→ **Task to carry out**
Pictures stay out of the copy; set down each line of the listing below exactly.

→ **Source material**
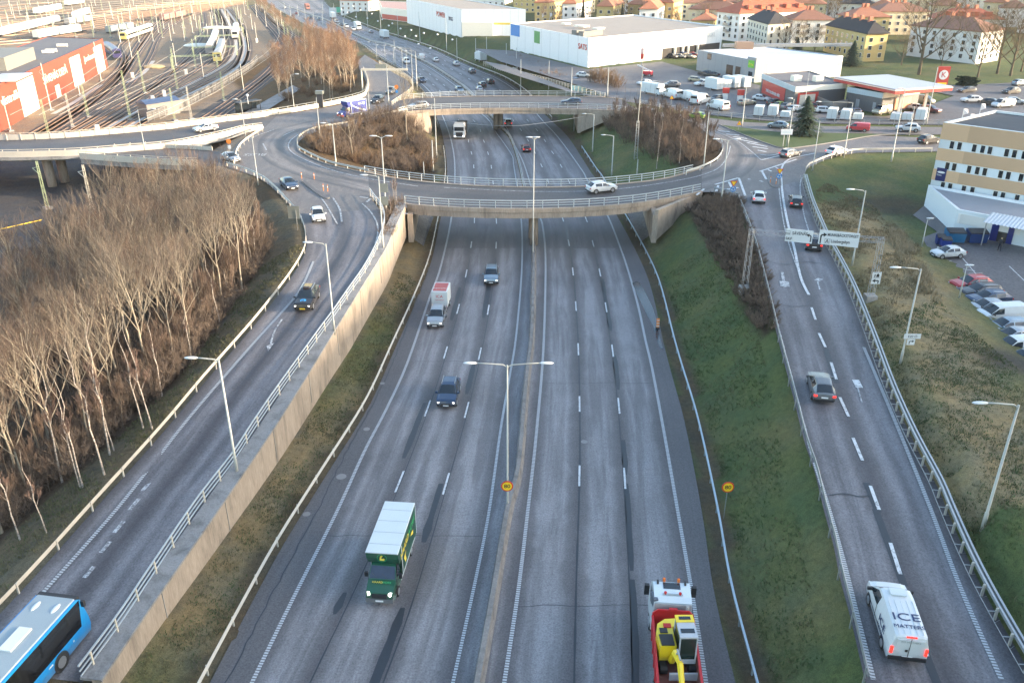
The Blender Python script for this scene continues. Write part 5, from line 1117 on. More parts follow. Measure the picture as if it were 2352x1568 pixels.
# far traffic and parked cars as single meshes
def tiny(kind, col, px, pd, z, label, group=None, sc=1, name=None):
    p, a, _ = head(px, pd, z); o = obj(name or NM[kind], small(kind), None, p+Vector((0, 0, .02)), a); setpaint(o, CP[col]); o.scale = (sc,)*3
    return tag(o, label, 'van' if kind == 'van' else 'car', group)
GM = 'cars on the far motorway'
for k, (kind, col, x, y, fx, fy_, lab) in enumerate([('suv','navy',969,189,1010,215,'dark blue car facing the camera on the far left carriageway above the bridge'),('suv','steel_blue',1055,212,1075,225,'blue car just disappearing behind the far bridge railing'),('van','white',934,146,960,165,'white van facing the camera beside the bent-arm lamps'),
   ('hatch','white',1101,209,1080,190,'white car nearest the far bridge heading away'),('suv','black',1108,200,1080,180,'black car second from the far bridge heading away'),('suv','black',1126,192,1100,175,'black car in the outer lane heading away near the bridge'),('suv','grey',1084,168,1050,150,'grey car heading away between two black cars and the white one'),
   ('suv','white',1048,151,1010,130,'white car with red tail lights heading away in the outer lane'),('hatch','white',1001,142,970,125,'white car heading away behind the white van'),('van','white',968,136,940,120,'white van heading away in the lane by the median'),('hatch','silver',852,76,820,62,'silver car far off ahead of the white box truck'),
   ('van','white',796,64,815,74,'white van far off near the birch tops'),('hatch','black',784,60,805,70,'black car far off near the birch tops'),('van','white',774,53,795,62,'white van with red stripe far off'),('hatch','black',713,43,735,53,'black car very far off on the left carriageway'),('hatch','grey',733,47,755,57,'grey car very far off on the left carriageway'),('hatch','white',654,19,675,29,'white car at the farthest visible bend'),('hatch','silver',806,30,790,20,'silver car far off on the right carriageway'),
   ('suv','white',812,70,835,82,'white car above the birch crowns on the motorway'),('hatch','red',681,33,700,42,'red car very far off on the left carriageway')]):
    tiny(kind, col, (x, y), (fx, fy_), 0, lab)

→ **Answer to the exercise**
The Blender Python script for this scene continues. Write part 5, from line 1117 on. More parts follow. Measure the picture as if it were 2352x1568 pixels.
# far traffic and parked cars as single meshes
def tiny(kind, col, px, pd, z, label, group=None, sc=1, name=None):
    p, a, _ = head(px, pd, z); o = obj(name or NM[kind], small(kind), None, p+Vector((0, 0, .02)), a); setpaint(o, CP[col]); o.scale = (sc,)*3
    return tag(o, label, 'van' if kind == 'van' else 'car', group)
GM = 'cars on the far motorway'
for k, (kind, col, x, y, fx, fy_, lab) in enumerate([('suv','navy',969,189,1010,215,'dark blue car facing the camera on the far left carriageway above the bridge'),('suv','steel_blue',1055,212,1075,225,'blue car just disappearing behind the far bridge railing'),('van','white',934,146,960,165,'white van facing the camera beside the bent-arm lamps'),
   ('hatch','white',1101,209,1080,190,'white car nearest the far bridge heading away'),('suv','black',1108,200,1080,180,'black car second from the far bridge heading away'),('suv','black',1126,192,1100,175,'black car in the outer lane heading away near the bridge'),('suv','grey',1084,168,1050,150,'grey car heading away between two black cars and the white one'),
   ('suv','white',1048,151,1010,130,'white car with red tail lights heading away in the outer lane'),('hatch','white',1001,142,970,125,'white car heading away behind the white van'),('van','white',968,136,940,120,'white van heading away in the lane by the median'),('hatch','silver',852,76,820,62,'silver car far off ahead of the white box truck'),
   ('van','white',796,64,815,74,'white van far off near the birch tops'),('hatch','black',784,60,805,70,'black car far off near the birch tops'),('van','white',774,53,795,62,'white van with red stripe far off'),('hatch','black',713,43,735,53,'black car very far off on the left carriageway'),('hatch','grey',733,47,755,57,'grey car very far off on the left carriageway'),('hatch','white',654,19,675,29,'white car at the farthest visible bend'),('hatch','silver',806,30,790,20,'silver car far off on the right carriageway'),
   ('suv','white',812,70,835,82,'white car above the birch crowns on the motorway'),('hatch','red',681,33,700,42,'red car very far off on the left carriageway')]):
    tiny(kind, col, (x, y), (fx, fy_), 0, lab)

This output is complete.